SODALITE & LAZURITE
Sodalite & lazurite are two of several silicate
minerals called feldspathoids. Feldspathoids are chemically
similar to the feldspars, but they have far less silica (SiO2) and
end up enriched in sodium and/or potassium (typically). These two
sodalite-group feldspathoids are famous for their brilliant blue coloration.
Sodalite
(field of view ~4.7 cm across) from a seam in Proterozoic-aged nepheline
syenite at the Princess Sodalite Quarry in Bancroft, Ontario, Canada.
Sodalite is a sodium chloro-aluminosilicate (Na4(Al3Si3)O12Cl).
It is moderately hard (H=5.5 to 6). Sodalite is uncommon, but can be found
in some intrusive igneous rocks and some extrusive igneous rocks (lava
flows).
Sodalite
(7.5 cm across at its widest) from a pegmatitic nepheline syenite in the Poços
de Caldas Alkaline Complex (mid-Campanian Stage, late Late Cretaceous, 76 to 78
million years); Poços de Caldas Plateau, Minas Gerais State, southeastern
Brazil.
Lazurite
(blue - the actual has a hint of purplish coloration not apparent in the photo)

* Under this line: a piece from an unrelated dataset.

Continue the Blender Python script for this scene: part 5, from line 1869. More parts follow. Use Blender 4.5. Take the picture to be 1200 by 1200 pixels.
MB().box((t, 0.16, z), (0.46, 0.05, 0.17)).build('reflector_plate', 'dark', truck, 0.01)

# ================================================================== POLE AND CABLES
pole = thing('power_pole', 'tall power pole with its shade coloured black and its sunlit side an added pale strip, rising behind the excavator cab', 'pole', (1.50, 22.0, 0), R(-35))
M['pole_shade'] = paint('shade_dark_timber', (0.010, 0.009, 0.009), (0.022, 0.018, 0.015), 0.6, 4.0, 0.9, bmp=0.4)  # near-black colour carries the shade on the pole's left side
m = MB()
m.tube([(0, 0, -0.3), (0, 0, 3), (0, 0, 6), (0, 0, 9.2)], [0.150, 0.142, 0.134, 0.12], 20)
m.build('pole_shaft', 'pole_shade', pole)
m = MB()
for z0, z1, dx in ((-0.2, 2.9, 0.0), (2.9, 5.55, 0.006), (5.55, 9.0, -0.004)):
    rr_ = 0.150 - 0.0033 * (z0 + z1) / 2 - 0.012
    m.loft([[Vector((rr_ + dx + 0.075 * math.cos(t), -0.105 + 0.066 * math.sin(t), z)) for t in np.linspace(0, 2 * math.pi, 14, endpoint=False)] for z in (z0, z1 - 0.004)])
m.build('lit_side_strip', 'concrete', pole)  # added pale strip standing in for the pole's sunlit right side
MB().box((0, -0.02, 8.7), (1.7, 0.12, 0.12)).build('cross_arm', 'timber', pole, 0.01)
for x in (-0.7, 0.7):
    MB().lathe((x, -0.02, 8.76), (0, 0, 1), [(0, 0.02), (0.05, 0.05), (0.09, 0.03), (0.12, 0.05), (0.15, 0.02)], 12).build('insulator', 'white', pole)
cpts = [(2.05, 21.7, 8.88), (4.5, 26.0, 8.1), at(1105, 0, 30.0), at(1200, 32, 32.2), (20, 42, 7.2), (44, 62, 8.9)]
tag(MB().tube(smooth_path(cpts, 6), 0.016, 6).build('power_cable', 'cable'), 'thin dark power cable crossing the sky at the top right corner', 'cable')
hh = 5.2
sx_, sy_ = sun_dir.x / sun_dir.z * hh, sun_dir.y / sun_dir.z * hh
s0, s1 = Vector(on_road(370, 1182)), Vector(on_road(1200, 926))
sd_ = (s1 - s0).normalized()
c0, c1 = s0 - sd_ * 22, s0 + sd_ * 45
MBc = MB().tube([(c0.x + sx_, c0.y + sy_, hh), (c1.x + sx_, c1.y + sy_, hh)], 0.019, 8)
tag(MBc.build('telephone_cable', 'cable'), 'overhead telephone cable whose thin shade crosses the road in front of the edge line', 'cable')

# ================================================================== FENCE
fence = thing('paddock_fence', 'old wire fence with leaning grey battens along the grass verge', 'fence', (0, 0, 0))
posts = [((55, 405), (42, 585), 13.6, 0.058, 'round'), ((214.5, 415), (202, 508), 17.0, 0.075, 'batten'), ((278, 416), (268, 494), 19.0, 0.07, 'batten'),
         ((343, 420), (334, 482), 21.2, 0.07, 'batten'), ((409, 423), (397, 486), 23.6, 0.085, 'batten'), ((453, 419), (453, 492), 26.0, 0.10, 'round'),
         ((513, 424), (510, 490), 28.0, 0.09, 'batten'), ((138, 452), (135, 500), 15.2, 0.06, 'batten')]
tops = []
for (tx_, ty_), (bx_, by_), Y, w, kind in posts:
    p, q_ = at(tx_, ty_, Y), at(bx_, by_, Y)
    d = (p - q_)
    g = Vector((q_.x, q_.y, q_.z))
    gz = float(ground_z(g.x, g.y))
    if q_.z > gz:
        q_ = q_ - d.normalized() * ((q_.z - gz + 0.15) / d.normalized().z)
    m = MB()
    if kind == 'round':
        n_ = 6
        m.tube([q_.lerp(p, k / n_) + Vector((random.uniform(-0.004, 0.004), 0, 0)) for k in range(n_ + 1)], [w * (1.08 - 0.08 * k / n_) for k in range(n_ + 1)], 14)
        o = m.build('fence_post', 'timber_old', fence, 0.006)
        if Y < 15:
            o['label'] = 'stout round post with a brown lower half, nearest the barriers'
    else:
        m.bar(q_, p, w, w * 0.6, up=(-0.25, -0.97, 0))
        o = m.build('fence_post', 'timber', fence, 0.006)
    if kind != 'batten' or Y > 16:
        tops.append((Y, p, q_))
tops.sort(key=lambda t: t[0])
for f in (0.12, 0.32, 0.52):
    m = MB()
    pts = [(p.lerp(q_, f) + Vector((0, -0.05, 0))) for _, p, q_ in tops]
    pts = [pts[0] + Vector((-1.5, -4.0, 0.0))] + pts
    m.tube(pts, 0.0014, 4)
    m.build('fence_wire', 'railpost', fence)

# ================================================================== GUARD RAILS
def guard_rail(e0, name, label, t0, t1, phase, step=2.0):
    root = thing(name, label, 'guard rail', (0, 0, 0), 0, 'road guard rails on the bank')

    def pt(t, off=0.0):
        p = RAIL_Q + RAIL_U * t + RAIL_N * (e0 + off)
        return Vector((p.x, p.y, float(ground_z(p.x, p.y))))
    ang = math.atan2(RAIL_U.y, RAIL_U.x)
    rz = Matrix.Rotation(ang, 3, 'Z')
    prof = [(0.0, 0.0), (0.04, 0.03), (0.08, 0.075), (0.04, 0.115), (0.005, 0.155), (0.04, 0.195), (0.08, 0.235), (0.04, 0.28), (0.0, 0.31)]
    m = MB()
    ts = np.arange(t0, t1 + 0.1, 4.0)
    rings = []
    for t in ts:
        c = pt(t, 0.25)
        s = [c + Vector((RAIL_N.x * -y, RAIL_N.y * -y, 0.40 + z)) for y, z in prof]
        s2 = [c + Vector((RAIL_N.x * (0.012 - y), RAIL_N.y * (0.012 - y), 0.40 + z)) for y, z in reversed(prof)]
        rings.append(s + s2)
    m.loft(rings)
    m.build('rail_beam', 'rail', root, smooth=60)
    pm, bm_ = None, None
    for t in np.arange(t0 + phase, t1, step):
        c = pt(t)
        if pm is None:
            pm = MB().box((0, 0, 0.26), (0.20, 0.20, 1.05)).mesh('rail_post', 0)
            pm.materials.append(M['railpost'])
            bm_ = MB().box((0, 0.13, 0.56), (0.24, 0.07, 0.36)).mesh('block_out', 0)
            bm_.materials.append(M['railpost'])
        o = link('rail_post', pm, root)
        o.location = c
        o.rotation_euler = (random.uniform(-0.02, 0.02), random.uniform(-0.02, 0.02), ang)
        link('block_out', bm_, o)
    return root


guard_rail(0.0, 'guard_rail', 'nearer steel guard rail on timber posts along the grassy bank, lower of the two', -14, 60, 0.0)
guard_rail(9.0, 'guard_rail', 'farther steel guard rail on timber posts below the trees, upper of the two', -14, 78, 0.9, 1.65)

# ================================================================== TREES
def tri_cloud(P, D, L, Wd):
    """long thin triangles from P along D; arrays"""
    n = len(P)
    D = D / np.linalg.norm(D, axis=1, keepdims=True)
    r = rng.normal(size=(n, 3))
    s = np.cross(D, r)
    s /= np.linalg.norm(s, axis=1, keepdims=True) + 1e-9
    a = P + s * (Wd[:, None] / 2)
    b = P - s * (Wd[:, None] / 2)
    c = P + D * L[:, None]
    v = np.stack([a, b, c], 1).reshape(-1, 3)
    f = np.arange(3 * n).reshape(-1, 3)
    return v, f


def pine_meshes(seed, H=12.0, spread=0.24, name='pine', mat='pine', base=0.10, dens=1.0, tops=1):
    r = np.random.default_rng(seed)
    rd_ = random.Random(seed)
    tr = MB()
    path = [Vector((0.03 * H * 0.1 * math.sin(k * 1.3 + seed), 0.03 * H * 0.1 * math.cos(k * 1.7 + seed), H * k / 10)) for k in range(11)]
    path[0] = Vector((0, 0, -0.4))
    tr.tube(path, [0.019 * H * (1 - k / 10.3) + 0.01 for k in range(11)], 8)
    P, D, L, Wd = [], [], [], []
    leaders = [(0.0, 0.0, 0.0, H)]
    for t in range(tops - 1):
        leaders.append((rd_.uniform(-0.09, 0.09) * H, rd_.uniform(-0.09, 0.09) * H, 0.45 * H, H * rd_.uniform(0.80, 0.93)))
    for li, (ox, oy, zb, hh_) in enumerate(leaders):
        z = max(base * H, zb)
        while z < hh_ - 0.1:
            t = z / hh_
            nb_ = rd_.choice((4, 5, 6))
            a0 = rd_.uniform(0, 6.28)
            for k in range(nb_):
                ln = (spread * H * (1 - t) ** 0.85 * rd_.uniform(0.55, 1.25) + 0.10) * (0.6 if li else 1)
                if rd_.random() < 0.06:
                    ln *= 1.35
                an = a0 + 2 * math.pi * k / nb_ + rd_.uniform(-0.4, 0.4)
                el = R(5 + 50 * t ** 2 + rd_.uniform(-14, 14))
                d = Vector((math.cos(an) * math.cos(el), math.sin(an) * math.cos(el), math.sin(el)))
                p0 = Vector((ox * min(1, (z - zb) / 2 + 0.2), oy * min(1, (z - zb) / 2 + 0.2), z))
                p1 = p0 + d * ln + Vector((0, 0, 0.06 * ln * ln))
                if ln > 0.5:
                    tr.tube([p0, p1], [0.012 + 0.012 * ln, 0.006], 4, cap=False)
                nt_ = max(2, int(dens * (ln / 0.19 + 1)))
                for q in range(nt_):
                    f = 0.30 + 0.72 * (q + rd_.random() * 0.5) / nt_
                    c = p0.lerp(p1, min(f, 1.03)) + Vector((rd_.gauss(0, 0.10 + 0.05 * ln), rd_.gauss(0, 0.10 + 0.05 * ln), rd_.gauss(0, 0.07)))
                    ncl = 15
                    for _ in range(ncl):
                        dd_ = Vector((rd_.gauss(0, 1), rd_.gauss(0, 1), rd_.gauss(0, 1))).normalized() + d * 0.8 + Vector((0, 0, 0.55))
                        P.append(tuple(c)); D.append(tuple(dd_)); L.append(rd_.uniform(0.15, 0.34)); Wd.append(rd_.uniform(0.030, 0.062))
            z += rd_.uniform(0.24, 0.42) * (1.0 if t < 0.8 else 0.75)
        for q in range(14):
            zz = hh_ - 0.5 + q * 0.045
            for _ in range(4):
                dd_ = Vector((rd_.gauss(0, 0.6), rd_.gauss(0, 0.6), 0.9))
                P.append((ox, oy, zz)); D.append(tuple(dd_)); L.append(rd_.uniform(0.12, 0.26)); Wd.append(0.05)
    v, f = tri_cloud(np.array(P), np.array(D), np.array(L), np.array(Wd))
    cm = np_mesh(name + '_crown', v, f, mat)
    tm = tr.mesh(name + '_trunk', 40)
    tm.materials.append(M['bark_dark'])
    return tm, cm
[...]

in pyritic marble (field of view ~2.5 cm across) from contact metamorphic
marbles of the Sakhi Formation (Neoarchean) in the Hindu Kush Mountains of
northeastern Afghanistan. In this area, lazurite can be a rock-forming
mineral. Rocks dominated by lazurite are called lapis lazuli.
Lazurite
is similar to sodalite, but is much rarer.
It has the moderately complex chemical formula ((Na,Ca)8(AlSiO4)6(SO4,S,Cl)2). Lazurite has a nonmetallic luster, is
intensely blue in color, and has a hardness of about 5 to 5.5. Lazurite
tends to occur in contact metamorphic rocks.